Civil Society Builds Campaign Finance Transparency in Mongolia

  • Burt-Ujin Bayarsaikhan

A campaign rally during June 2016 parliamentary elections in Mongolia

Precedent is highly important in legal systems, but what about precedent in new democracies? How can new democracies establish democratic norms and processes when there’s little precedent for it? For Mongolia’s thriving civil society, embarking on campaign finance oversight marks an accomplishment for growing CSOs and a milestone in the country’s development trajectory.

Since May 2016, the International Republican Institute (IRI) has been supporting a campaign finance oversight initiative of the Open Society Forum (OSF), a Mongolian CSO that began operating following the country’s 1990 democratic revolution. Campaign finance is a sensitive subject here. Particularly in election years, partisan politics tend to polarize citizens and make them refrain from discussing controversial topics. Parliamentary elections are costly and yet, there is a lack of detailed information regarding campaign incomes and expenses of political parties and candidates. Mongolia’s new comprehensive election law, passed at the end of 2015, set a number of requirements in an effort to foster competitive elections, including but not limited to making campaign asset and expense disclosures mandatory and independent oversight possible.

To study compliance with the law, OSF collaborated with Philanthropy Center for Development (PCD), a domestic CSO comprised of lawyers and that has been a member of the Civil Society Coalition for Fair Election since 2008. The project monitored finances of candidates from the Democratic Party, Mongolian People’s Party and Mongolian People’s Revolutionary Party running for the 2016 parliamentary elections in select electoral districts in Bayanzurkh and Sukhbaatar districts of Ulaanbaatar and Zuunmod and Dalanzadgad soums of Tuv and Umnugovi provinces respectively.

Monitoring teams were trained and assigned to collect a diverse set of data on campaign activities of affected candidates in their respective electoral districts. The data would be analyzed to estimate realistic campaign expenses as well as to reveal any noncompliance with the law. Then after the elections, campaign expense reports relevant to the candidates observed in the project would be obtained from state organizations for gap analysis; the General Election Commission is required to collect and then submit to the National Audit Office campaign expense reports from all candidates who run in the parliamentary elections.

However, the process of collecting information at both organizational and observer levels had a number of complications.

First, according to law, candidates must declare their assets and incomes and political parties must submit audited reports of donations prior to registering for the elections. However, the General Election Commission, the Independent Agency against Corruption and the National Audit Office all declined to make the reports available to civil society. Moreover, at candidates’ rallies and meetings, most campaign managers and staff cited various reasons and excuses to refrain from providing critical information, resulting in a serious impediment to data collection. If some campaign staff were promising to get back to the monitoring teams, others demanded “double-checking” of observers’ credentials that were already approved and provided by the General Election Commission. Despite the challenging predisposition, the observers continued to use all their resources to gather the necessary data.
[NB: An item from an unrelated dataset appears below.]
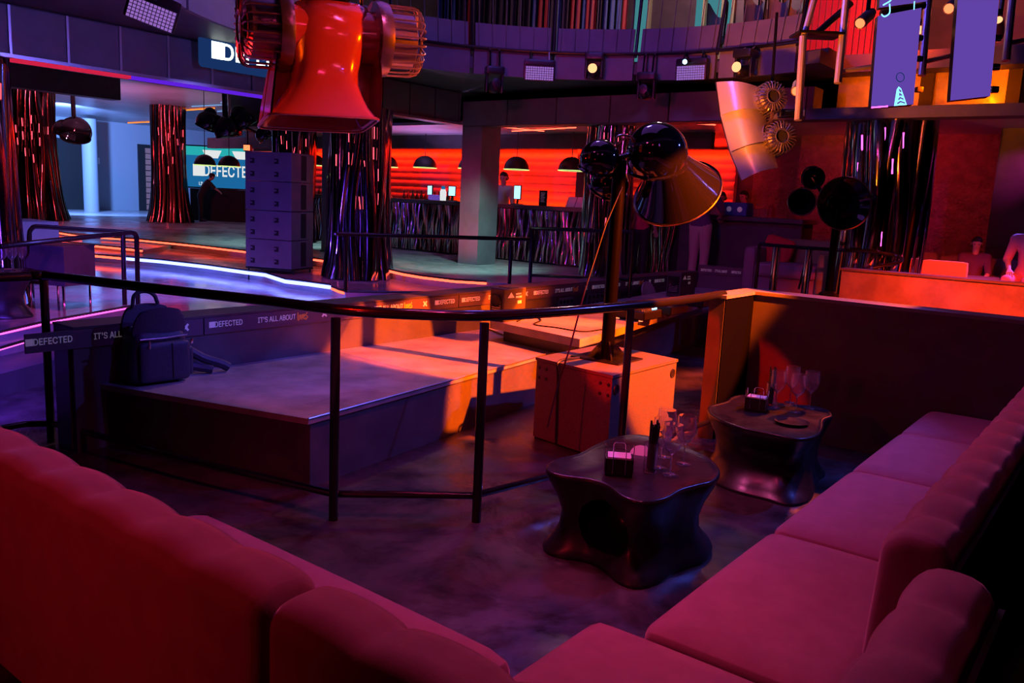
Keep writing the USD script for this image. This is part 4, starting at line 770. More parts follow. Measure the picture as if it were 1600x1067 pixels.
sd.part('frame', frame(bx(0, wS, 0, dS, -.02, -.002), np.array([lp[0], lp[1], zbot]), sx, sy, UZ), 'black', smooth=False)
# ================================================================ THE BAR
br = Thing('bar_counter', 'long bar counter fronted with wavy mirrored strips', 'bar', (-11, 12.2, .6))
br.part('worktop', bx(-17.0, -4.05, 11.86, 12.5, 1.54, 1.61, .01), 'dark', smooth=20); br.part('carcass', bx(-16.9, -4.1, 12.02, 12.45, .6, 1.54), 'soot', smooth=False); br.part('kick', bx(-16.9, -4.1, 11.99, 12.02, .6, .72), 'black', smooth=False)
rb = random.Random(11); x = -16.85; k = 0
while x < -6.1 and k < 150:
    w = rb.uniform(.035, .055); ph, am = rb.uniform(0, 6), rb.uniform(.012, .035)
    p = [(x+am*math.sin(ph+s*5), 11.985-.02*math.cos(ph+s*6), .63+.90*s) for s in np.linspace(0, 1, 9)]; br.part('strip', tube(p, [w*(1+.25*math.sin(ph+3*s)) for s in np.linspace(0, 1, 9)], 7), 'gold' if k % 4 else 'mirror', smooth=60); x += w*1.75; k += 1
br.part('side_panel', bx(-6.0, -4.1, 11.97, 12.02, .6, 1.54), 'dark', smooth=False)
bk_ = struct('wall_bar', bx(-20, -5.95, 13.82, 13.9, .6, 2.9), 'barwall', smooth=False, label='bar back wall of rippled panels glowing red orange')
nx, nz = 170, 62; X_, Z_ = np.meshgrid(np.linspace(-20, -5.95, nx*3), np.linspace(1.5, 2.62, nz), indexing='ij'); rows = Z_/.145; hgt = np.maximum(0, np.sin(2*PI*(rows % 1)*.5))**.6*(.75+.25*np.abs(np.sin(PI*X_/.34+PI*.5*(np.floor(rows) % 2))))
rel = grid(np.stack([X_, 13.82-.05*hgt, Z_], -1)); 
sub(bk_, 'ripple_panel', rel, 'barwall', smooth=True)
struct('trim_5', bx(-9.05, -8.0, 13.55, 13.8, .6, 2.9), 'dark', smooth=False, label='dark jamb ending the glowing bar wall')
for (x0, x1), lb in zip(((-19.5, -9.1), (-6.95, -5.98)), ('long orange light strip along the top of the bar wall', 'short orange light strip at the right end of the bar wall')):
    t = Thing('led_strip', lb, 'light strip', (x0, 13.6, 2.66)); t.part('tube', bx(x0, x1, 13.70, 13.74, 2.66, 2.70), 'led_bar', smooth=False); t.part('channel', cat(bx(x0, x1, 13.66, 13.70, 2.64, 2.72), bx(x0, x1, 13.66, 13.825, 2.705, 2.72)), 'black', smooth=False)
t = Thing('led_strip', 'orange light strip low behind the back counter of the bar', 'light strip', (-18, 13.7, 1.5)); t.part('tube', bx(-12.9, -6.0, 13.70, 13.73, 1.47, 1.50), 'led_bar', smooth=False); t.part('channel', bx(-12.9, -6.0, 13.66, 13.70, 1.45, 1.49), 'black', smooth=False)
bc = Thing('back_counter', 'low dark back counter against the glowing bar wall', 'counter', (-12, 13.4, .6)); bc.part('worktop', bx(-19, -6.2, 13.38, 13.64, 1.44, 1.48), 'dark', smooth=False); bc.part('carcass', bx(-19, -6.2, 13.42, 13.64, .6, 1.44), 'soot', smooth=False)
# pendants
pd0 = None
for x, lb in ((492, 'half-dome pendant lamp left of the slim square post'), (604, 'half-dome pendant lamp half hidden by the nearest mirrored column'), (664, 'half-dome pendant lamp between the mirrored column and square column'), (735, 'half-dome pendant lamp half hidden by the square column'), (807, 'half-dome pendant lamp right of the square column'), (893, 'half-dome pendant lamp beside the dark jamb left of the horn cluster')):
    p = on_y(x, 262, 12.3); p = np.array([p[0], 12.3, 2.24])
    if pd0 is None:
        pd0 = Thing('pendant_lamp', lb, 'lamp', p, 0, 'black half-dome pendants over the bar'); a = np.linspace(0, PI/2, 10)
        pd0.part('shade', lathe([(0, .235)]+[(.235*math.sin(q), .235*math.cos(q)) for q in a[1:]]+[(.225, 0)]+[(.225*math.sin(q), .225*math.cos(q)) for q in a[::-1][1:-1]]+[(0, .225)], 32), 'dome', local=True, smooth=40)
        pd0.part('rim', lathe([(.228, -.010), (.240, -.010), (.240, .006), (.228, .006), (.228, -.010)], 32), 'domerim', local=True); pd0.part('bulb', move(trimesh.creation.icosphere(2, .05), (0, 0, .10)), 'domein', local=True); pd0.part('cord', tube([(0, 0, .23), (0, 0, .66)], .006, 6), 'black', local=True)
    else: copy(pd0, p, 0, lb)
# bottles and gear on the bar
bt = {}
def bottle(x, y, z, kind, label):
    if kind not in bt:
        bt[kind] = Thing('bottle', label, 'bottle', (x, y, z), 0, 'bottles behind the bar'); h = .30
        bt[kind].part('body', lathe([(0, 0), (.038, 0), (.040, .01), (.040, h*.58), (.030, h*.68), (.013, h*.78), (.013, h*.95), (0, h*.95)], 14), kind, local=True, smooth=40); bt[kind].part('cap', lathe([(0, h*.95), (.015, h*.95), (.015, h), (0, h)], 10), 'black', local=True)
    else: copy(bt[kind], (x, y, z), 0, label, 'bottles behind the bar')
kinds = ['bottle', 'bottlered', 'bottle', 'bottlegreen', 'bottle', 'bottlered']
for k in range(17): bottle(on_y(626+k*4.6, 300, 13.35)[0], 13.46+.04*(k % 3), 1.48+.02*(k % 2), kinds[k % 6], 'dark bottle in the row behind the bartender in the white shirt')
for k in range(7): bottle(on_y(493+k*4.0, 290, 13.35)[0], 13.46+.04*(k % 2), 1.48, kinds[(k*5) % 6], 'bottle in the short row left of the slim square post')
bottle(on_y(772, 302, 12.3)[0], 12.3, 1.61, 'bottle', 'single tall dark bottle just right of the square column')
def monitor_till(px, label, w, h, tilt, lit):
    p = on_y(*px, 12.3); p[2] = 1.61; t = Thing('till', label, 'till', p); t.part('foot', bx(-.09, .09, -.07, .07, 0, .015, .004), 'black', local=True); t.part('neck', tube([(0, 0, .01), (0, .02, .12)], .018, 8), 'black', local=True)
    t.part('display', turn(move(bx(-w/2, w/2, -.012, .012, 0, h, .004), (0, 0, .09)), tilt), 'black', local=True); t.part('screen', turn(move(bx(-w/2+.012, w/2-.012, .012, .014, .012, h-.012), (0, 0, .09)), tilt+PI*lit), 'monitor', local=True)
monitor_till((672, 312), 'black till monitor with glowing screen on the bar', .30, .20, -.5, 1); monitor_till((706, 312), 'small blue tinted till monitor next to the square column', .16, .20, .4, 1); monitor_till((808, 318), 'dark till with glowing blue screen right of the square column', .16, .26, .1, 1)
pp = on_y(692, 313, 12.25); wl = Thing('lit_dispenser', 'white glowing drinks dispenser on the bar', 'dispenser', (pp[0], 12.25, 1.61)); wl.part('body', lathe([(0, 0), (.06, 0), (.065, .16), (.045, .22), (0, .22)], 20), 'screen_white', local=True); wl.part('cap', lathe([(0, .22), (.04, .22), (.035, .28), (0, .28)], 16), 'screen_blue', local=True)
pp = on_y(678, 313, 12.2); wb = Thing('blue_tub', 'translucent blue tub on the bar below the till', 'tub', (pp[0], 12.2, 1.61)); wb.part('body', rbox(.22, .14, .09, .03, 6), 'screen_purple', local=True); wb.part('lid', move(rbox(.2, .12, .02, .008, 4), (0, 0, .05)), 'screen_purple', local=True); wb.prim.GetAttribute('xformOp:translate').Set(Gf.Vec3d(pp[0], 12.2, 1.656))
pp = on_y(848, 321, 12.2); mn = Thing('menu_card', 'upright dark menu card with small white print on the bar', 'menu', (pp[0], 12.2, 1.61)); mn.part('card', bx(-.085, .085, -.005, .005, 0, .27), 'black', local=True, smooth=False)
for k in range(7): mn.part('print_line', bx(-.05+.006*(k % 2), .045-.012*(k % 3), -.007, -.005, .22-.025*k, .228-.025*k), 'letter', local=True, smooth=False)
for px, lb in ((890, 'left of two tilted pale menu boards on the bar'), (904, 'right of two tilted pale menu boards on the bar')):
    pp = on_y(px, 326, 12.1); t = Thing('menu_board', lb, 'menu', (pp[0], 12.1, 1.61), 0, 'pale menu boards'); t.part('board', turn(bx(-.085, .085, -.006, .006, 0, .20), -.5, (1, 0, 0)), 'paper', local=True, smooth=False); t.part('edge', turn(bx(-.09, -.085, -.008, .008, 0, .20), -.5, (1, 0, 0)), 'black', local=True, smooth=False)
pp = on_y(1152, 338, 12.2); ib = Thing('ice_bucket', 'dark box with two pale emblems on the right end of the bar', 'box', (pp[0], 12.2, 1.61)); ib.part('box', bx(-.19, .19, -.12, .12, 0, .20, .012), 'curtain_blue', local=True); 
for q in (-.09, .08): ib.part('emblem', turn(lathe([(0, 0), (.04, 0), (.04, .004), (0, .004)], 18), PI/2, (1, 0, 0)).copy().apply_translation((q, -.121, .10)), 'letter', local=True)
for k, px in enumerate((1178, 1184, 1190, 1196)):
    pp = on_y(px, 338, 12.2); gl = Thing('tumbler', 'clear tumbler in the row beside the dark box on the bar', 'glass', (pp[0], 12.2, 1.61), 0, 'tumblers on the right end of the bar'); gl.part('body', lathe([(0, 0), (.03, 0), (.035, .12), (.032, .12), (.027, .01), (0, .01)], 16), 'glass', local=True)
pp = on_y(1204, 338, 12.2); rj = Thing('red_canister', 'red canister at the right end of the bar', 'canister', (pp[0], 12.2, 1.61)); rj.part('body', lathe([(0, 0), (.06, 0), (.06, .15), (.04, .18), (0, .18)], 20), 'bottlered', local=True); rj.part('cap', lathe([(0, .18), (.03, .18), (.03, .21), (0, .21)], 16), 'bottlered', local=True)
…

Second, in the next stage of the monitoring project, PCD sent a number of official letters to state organizations such as the General Election Commission and the National Audit Office in order to obtain copies of election expense reports that candidates are required to submit within 30 days after the Election Day. After numerous hurdles, in October 2016, PCD was finally able to acquire the necessary expense reports for half of the electoral districts monitored in the project. Although some of the reports were inconclusive and comprehensive analysis is still underway, PCD was able to achieve a milestone: for the first time in Mongolia’s recorded history, the National Audit Office made political party candidates’ election expense reports available to a domestic CSO for oversight purposes. This is a significant achievement in Mongolia’s democratic development where the state and civil society collaborated in the sphere of election campaign finance — taking transparency to the next level.

Civil society participation is crucial for thriving democracy. In the fall of 2016, a Mongolian civil society organization, for the first time, laid the building blocks necessary to usher in a new culture of campaign finance transparency. This achievement is demonstrative of Mongolia’s democratic government, thriving civil society and commitment to cultivating long-lasting accountability and transparency.